24/10/18

Quando a política diminui a arte – por Jénerson Alves


Não são raras as manifestações artísticas emolduradas por um viés político. Recitais, shows, encenações teatrais têm servido como moldura para difusão não apenas de uma cosmovisão política, mas até mesmo de determinados partidos políticos. Esta situação, porém, consiste em uma moeda de duas faces. Se, por um lado, expressa democracia e livre expressão de pensamento, por outro lado representa a mera instrumentalização da arte, que deixa de cumprir seu papel original e torna-se uma simples peça de propaganda político-partidária.
Para impedir a utilização da arte como instrumento partidário, é preciso restaurar a cosmovisão de que o núcleo estético da arte revela-se na expressão da beleza. Este é o entendimento aristotélico sobre a arte, tendo em vista que o filósofo grego, cerca de 500 anos antes de Cristo, já afirmava que “a beleza é o esplendor da ordem”. Neste sentido, vale a pena conferir um vídeo, disponível no YouTube, intitulado ‘Why the beaty Metters’ (Porque a Beleza Importa), em que o filósofo inglês Robert Scruton apresenta, de forma magistral, elementos que sustentam a relevância da sensibilidade ao Belo.
De acordo com Don Raimundo Miguel – catedrático de clássicos do Instituto Provincial de Búrgos –, em seu ‘Curso Elemental Teórico Práctico de Retórica y Poética’, publicado em 1857, há duas principais fontes de prazeres do gosto na arte, a saber: a Sublimidade e a Beleza. Ele explica que a Beleza é percebida quando determinado ‘objeto’ tem, em si, condições para “alargar suavemente nossa fantasia e proporcionar sentimentos agradáveis”. A Sublimidade, por sua vez, consiste na experiência que “penetra nosso ânimo de admiração e assombro elevando-o sobre o seu estado ordinário”. Estas percepções tocam no espírito humano, embevecendo tanto a alma quanto a razão do indivíduo, através da sensibilidade artística e do conhecimento técnico acerca da arte.

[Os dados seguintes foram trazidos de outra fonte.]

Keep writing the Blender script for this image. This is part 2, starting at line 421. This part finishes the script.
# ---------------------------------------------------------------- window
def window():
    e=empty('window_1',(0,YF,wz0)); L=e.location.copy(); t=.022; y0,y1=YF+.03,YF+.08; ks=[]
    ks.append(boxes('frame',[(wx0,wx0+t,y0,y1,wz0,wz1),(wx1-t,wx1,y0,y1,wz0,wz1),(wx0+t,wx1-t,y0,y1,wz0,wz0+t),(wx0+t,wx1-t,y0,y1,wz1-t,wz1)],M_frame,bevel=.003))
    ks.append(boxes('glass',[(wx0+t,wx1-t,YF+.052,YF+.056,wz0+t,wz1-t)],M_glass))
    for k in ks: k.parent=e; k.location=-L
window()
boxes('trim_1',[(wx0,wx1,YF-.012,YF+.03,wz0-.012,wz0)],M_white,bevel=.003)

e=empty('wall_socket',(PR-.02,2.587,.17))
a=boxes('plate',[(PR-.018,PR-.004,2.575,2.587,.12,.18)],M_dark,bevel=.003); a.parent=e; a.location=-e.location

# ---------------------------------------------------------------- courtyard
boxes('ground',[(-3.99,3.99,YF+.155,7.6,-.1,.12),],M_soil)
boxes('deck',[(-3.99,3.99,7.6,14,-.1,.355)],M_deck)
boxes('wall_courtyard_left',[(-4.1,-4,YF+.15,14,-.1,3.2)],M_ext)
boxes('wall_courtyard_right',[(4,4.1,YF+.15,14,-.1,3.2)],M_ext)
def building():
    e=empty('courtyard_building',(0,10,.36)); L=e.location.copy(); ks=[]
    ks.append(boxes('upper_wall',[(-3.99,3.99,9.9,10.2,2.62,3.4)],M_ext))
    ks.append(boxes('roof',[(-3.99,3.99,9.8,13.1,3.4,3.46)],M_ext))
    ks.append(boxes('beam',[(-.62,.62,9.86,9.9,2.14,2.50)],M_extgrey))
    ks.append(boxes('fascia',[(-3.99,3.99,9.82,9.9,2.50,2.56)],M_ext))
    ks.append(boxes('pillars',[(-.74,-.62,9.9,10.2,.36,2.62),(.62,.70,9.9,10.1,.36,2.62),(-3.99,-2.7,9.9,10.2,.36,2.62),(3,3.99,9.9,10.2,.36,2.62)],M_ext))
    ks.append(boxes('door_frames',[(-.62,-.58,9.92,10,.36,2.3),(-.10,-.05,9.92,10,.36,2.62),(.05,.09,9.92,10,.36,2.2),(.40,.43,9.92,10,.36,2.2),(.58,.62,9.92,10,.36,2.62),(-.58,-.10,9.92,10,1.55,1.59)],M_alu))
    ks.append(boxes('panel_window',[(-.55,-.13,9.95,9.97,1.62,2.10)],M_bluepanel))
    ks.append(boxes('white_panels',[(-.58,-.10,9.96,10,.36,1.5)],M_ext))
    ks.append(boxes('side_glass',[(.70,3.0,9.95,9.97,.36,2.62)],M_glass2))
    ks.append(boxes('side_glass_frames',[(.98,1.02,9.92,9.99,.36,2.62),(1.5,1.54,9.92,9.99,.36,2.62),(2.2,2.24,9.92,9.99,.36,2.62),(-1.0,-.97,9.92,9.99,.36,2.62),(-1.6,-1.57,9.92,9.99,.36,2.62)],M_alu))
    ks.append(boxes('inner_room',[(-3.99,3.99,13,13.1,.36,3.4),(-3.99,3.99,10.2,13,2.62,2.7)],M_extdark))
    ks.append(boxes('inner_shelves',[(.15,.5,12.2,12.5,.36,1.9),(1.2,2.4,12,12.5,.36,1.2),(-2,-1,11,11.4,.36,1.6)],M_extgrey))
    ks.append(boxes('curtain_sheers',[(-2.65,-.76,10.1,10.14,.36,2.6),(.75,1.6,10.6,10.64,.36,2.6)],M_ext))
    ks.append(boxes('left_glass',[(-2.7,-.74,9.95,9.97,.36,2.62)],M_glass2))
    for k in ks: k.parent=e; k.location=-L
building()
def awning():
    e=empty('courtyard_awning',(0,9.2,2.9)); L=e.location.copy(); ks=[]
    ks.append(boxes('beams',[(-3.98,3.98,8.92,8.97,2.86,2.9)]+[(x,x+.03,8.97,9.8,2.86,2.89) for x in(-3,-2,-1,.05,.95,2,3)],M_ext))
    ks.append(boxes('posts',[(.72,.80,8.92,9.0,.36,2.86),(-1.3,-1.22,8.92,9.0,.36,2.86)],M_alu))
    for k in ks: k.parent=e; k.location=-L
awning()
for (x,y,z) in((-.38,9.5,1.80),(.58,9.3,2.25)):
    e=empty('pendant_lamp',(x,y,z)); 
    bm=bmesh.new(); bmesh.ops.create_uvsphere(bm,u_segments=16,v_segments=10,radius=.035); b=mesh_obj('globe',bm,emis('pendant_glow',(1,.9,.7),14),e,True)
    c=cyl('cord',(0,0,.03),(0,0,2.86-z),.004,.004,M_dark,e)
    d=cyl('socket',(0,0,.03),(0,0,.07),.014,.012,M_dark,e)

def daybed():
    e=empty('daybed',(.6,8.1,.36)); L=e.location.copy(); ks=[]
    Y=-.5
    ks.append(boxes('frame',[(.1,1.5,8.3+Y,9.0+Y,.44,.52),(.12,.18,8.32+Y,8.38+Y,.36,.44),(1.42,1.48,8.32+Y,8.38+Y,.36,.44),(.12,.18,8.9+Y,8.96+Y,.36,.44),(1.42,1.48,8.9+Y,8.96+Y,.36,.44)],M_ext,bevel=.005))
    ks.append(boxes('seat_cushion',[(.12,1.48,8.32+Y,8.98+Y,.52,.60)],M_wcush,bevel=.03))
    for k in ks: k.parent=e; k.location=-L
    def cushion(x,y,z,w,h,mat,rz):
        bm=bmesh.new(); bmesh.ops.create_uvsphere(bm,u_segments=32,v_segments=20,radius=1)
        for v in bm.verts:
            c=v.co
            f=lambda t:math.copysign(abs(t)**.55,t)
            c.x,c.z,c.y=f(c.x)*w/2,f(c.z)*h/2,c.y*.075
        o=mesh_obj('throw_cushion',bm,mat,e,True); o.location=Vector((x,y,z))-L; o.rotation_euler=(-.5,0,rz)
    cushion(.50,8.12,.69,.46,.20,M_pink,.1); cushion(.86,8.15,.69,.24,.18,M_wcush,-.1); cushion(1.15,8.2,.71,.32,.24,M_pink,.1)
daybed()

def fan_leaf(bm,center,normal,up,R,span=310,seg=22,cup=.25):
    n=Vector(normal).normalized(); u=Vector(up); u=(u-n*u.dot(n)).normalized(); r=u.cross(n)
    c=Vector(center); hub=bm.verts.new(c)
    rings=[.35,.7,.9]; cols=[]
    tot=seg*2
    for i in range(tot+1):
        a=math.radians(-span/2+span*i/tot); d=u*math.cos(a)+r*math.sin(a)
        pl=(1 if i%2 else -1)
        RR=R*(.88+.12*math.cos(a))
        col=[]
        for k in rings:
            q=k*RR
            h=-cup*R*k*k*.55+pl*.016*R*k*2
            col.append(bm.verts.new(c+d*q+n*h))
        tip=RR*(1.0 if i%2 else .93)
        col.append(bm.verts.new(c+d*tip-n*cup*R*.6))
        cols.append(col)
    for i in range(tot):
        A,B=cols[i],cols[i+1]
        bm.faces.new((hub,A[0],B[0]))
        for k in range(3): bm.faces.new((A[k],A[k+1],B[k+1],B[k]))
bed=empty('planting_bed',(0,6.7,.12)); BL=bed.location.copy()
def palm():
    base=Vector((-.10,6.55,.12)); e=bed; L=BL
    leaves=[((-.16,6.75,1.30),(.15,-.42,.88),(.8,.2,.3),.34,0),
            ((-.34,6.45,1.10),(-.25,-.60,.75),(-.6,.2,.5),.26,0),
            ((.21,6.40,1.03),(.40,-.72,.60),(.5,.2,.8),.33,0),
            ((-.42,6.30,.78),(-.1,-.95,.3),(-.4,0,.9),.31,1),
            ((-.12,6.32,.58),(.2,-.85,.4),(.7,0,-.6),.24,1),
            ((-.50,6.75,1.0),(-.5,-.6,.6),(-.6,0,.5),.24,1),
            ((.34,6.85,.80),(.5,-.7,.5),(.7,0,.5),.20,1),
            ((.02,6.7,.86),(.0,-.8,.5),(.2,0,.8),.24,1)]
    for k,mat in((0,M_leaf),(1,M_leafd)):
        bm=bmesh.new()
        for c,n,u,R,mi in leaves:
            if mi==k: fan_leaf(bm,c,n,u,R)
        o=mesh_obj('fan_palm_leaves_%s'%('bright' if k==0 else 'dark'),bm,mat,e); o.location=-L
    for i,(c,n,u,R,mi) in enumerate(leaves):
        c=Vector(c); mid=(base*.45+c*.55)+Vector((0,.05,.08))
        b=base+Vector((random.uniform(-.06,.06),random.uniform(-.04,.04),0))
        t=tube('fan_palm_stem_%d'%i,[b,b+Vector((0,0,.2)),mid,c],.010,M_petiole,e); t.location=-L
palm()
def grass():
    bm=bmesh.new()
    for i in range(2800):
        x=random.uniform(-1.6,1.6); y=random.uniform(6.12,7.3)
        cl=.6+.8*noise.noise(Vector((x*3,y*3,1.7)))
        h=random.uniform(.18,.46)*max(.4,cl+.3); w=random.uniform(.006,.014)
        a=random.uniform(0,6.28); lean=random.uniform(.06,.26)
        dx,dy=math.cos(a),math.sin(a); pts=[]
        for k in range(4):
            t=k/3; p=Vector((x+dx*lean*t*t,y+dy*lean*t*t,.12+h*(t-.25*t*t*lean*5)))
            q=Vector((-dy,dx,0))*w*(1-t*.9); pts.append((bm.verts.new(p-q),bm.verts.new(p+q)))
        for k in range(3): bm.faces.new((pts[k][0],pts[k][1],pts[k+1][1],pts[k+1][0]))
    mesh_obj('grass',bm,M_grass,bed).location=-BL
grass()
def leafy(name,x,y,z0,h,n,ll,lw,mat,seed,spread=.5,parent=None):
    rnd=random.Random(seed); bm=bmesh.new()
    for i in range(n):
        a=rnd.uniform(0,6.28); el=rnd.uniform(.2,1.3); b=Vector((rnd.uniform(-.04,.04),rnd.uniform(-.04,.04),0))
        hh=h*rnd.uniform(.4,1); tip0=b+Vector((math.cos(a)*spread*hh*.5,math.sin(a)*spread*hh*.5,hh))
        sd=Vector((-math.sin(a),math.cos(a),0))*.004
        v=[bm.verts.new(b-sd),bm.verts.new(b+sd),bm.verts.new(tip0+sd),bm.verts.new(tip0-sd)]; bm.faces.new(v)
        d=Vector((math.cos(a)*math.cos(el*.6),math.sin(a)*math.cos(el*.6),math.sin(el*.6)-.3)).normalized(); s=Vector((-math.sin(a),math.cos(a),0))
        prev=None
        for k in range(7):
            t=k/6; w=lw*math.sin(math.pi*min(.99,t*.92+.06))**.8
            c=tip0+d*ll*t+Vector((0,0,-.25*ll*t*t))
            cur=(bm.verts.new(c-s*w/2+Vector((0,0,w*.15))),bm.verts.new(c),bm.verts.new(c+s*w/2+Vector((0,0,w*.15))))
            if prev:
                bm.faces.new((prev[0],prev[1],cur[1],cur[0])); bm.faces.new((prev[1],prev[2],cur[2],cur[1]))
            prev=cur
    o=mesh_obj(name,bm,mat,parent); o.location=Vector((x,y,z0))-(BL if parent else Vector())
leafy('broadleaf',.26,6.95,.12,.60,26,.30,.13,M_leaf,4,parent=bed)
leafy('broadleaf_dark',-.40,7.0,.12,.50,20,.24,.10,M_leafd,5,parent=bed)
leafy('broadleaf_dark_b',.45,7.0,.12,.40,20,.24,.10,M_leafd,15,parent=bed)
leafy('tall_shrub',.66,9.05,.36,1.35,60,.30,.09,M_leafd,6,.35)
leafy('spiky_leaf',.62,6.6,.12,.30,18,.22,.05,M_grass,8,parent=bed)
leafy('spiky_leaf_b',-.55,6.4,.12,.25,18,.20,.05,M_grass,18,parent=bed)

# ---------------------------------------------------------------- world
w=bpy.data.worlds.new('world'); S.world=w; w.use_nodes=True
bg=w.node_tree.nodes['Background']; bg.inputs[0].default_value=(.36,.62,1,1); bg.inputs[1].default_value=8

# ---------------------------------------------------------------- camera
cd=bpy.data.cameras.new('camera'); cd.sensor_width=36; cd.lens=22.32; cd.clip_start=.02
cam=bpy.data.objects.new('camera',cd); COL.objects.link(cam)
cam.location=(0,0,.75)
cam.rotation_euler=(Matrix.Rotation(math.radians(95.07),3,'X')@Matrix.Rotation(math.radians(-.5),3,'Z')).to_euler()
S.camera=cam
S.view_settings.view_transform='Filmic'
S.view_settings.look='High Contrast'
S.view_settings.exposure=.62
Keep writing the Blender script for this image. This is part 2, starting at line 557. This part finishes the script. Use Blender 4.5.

É bem verdade que esta ótica sobre a produção artística caiu em declínio a partir do início do século XX, quando foi fortemente atacada pelos modernistas e pelos denominados ‘artistas de vanguarda’. Posteriormente, os pós-modernistas atacaram ainda mais o conceito da beleza, afirmando que ela pode (ou “deve”) corresponder ao grotesco, ao bizarro, ao bárbaro e à náusea. O filósofo alagoano Ângelo Monteiro descreve este fenômeno, de forma crítica e altamente inteligente, no livro ‘Arte ou desastre’, publicado pela editora É Realizações.
A falta de compromisso estético aliada ao fervor político-partidário de alguns artistas contemporâneos são elementos que dissipam o valor propositivo que as artes poderiam exercer em nossos dias. Ao invés da sensibilização para com a beleza, que promove a delicadeza nos seres humanos – independentemente de credos, orientações ou ideologias políticas –, o que se percebe é a profusão de poemas, músicas e espetáculos teatrais que colaboram na construção de estereótipos e na disseminação de discursos de segregação social. Este é um imenso desserviço à sociedade, pois alimenta a caricatura do outro, a animalização de certos setores, o silêncio do contraditório. Ao invés de promover o entendimento das posições distintas, aumenta o abismo entre os que pensam de maneiras opostas.